— BEGIN —

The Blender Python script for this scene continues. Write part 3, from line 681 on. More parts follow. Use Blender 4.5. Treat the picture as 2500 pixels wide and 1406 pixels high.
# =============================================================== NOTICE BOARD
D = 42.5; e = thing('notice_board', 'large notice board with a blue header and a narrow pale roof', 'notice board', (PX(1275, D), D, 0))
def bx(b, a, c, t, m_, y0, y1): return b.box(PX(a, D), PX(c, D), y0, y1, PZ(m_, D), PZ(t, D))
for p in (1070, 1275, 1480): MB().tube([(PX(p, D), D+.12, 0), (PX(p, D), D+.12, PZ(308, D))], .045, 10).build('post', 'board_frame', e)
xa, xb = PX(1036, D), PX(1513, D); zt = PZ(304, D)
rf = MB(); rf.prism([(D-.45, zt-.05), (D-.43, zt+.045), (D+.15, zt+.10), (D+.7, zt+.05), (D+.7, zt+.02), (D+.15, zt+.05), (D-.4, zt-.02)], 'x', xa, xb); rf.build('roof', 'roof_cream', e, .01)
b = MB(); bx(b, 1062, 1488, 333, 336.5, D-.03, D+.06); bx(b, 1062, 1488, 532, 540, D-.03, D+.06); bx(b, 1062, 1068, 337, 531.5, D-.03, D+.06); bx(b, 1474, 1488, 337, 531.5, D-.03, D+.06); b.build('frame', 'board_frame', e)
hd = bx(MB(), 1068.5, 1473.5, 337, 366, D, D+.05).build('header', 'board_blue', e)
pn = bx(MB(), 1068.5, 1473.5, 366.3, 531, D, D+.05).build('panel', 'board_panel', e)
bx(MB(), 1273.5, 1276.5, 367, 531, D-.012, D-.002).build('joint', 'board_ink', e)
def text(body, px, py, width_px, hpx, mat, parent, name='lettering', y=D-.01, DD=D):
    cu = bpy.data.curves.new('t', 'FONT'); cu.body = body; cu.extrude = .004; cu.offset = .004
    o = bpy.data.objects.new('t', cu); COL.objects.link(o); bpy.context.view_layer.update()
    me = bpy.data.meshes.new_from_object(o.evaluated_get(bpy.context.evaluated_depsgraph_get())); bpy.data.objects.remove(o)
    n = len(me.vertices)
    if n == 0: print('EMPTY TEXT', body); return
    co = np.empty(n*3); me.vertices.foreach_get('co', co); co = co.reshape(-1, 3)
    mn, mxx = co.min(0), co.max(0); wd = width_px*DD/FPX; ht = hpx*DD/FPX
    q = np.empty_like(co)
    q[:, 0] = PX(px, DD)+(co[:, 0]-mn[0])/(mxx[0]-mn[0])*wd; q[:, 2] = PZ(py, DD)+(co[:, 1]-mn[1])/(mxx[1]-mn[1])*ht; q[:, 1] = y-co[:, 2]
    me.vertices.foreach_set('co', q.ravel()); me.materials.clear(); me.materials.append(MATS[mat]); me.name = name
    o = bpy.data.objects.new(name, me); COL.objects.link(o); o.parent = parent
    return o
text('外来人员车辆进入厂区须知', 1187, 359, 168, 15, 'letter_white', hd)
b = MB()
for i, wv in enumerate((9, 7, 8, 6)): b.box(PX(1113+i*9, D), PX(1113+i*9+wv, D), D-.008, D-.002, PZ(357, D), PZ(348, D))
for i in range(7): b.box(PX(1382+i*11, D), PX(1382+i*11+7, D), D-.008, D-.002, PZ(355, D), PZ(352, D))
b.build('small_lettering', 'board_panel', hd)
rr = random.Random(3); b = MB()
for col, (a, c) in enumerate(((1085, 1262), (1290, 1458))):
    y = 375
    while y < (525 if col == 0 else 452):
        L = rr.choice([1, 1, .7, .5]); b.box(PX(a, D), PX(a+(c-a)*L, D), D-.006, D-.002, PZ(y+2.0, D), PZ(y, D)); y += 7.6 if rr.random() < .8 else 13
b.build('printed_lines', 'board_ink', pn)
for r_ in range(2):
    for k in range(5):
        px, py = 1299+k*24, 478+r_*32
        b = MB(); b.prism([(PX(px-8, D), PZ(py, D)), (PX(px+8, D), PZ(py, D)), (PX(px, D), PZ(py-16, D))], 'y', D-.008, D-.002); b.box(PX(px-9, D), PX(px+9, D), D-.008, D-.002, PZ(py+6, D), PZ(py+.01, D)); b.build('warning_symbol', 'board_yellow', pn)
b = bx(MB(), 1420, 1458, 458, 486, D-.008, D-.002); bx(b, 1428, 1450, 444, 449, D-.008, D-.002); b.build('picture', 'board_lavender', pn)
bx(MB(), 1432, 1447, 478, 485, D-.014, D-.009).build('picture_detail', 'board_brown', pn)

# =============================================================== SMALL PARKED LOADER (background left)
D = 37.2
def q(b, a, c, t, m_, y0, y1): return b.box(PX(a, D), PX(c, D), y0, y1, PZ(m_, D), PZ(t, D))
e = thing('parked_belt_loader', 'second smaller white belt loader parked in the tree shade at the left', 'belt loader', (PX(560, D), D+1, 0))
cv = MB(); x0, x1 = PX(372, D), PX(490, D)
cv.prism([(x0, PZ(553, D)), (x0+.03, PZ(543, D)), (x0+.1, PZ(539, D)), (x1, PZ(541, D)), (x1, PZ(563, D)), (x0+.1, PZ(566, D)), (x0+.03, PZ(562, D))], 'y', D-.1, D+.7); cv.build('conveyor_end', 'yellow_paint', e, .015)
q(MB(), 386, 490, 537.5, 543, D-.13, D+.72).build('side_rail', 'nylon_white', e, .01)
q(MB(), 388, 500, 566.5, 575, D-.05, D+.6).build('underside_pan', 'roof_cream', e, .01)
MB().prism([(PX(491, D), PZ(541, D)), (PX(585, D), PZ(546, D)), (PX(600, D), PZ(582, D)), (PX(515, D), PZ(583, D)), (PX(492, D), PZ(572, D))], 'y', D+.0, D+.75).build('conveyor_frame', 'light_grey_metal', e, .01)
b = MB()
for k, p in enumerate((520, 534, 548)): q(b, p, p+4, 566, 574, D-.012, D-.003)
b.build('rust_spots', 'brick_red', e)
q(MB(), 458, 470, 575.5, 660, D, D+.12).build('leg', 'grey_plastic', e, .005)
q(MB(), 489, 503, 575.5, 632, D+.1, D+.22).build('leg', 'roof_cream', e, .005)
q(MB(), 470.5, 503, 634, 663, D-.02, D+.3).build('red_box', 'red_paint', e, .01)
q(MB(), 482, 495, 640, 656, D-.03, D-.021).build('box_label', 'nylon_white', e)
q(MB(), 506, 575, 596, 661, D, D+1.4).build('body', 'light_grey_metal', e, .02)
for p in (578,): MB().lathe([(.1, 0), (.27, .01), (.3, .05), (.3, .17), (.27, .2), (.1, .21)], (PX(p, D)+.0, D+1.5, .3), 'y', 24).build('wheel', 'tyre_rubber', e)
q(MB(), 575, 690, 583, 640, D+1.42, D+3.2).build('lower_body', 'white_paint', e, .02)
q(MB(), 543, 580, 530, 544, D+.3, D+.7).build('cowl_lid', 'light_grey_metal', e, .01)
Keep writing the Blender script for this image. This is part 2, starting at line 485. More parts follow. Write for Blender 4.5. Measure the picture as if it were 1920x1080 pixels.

— END —

What to produce:
From the listing, copy each line containing the word "this".

Result:
The Blender Python script for this scene continues. Write part 3, from line 681 on. More parts follow. Use Blender 4.5. Treat the picture as 2500 pixels wide and 1406 pixels high.
Keep writing the Blender script for this image. This is part 2, starting at line 485. More parts follow. Write for Blender 4.5. Measure the picture as if it were 1920x1080 pixels.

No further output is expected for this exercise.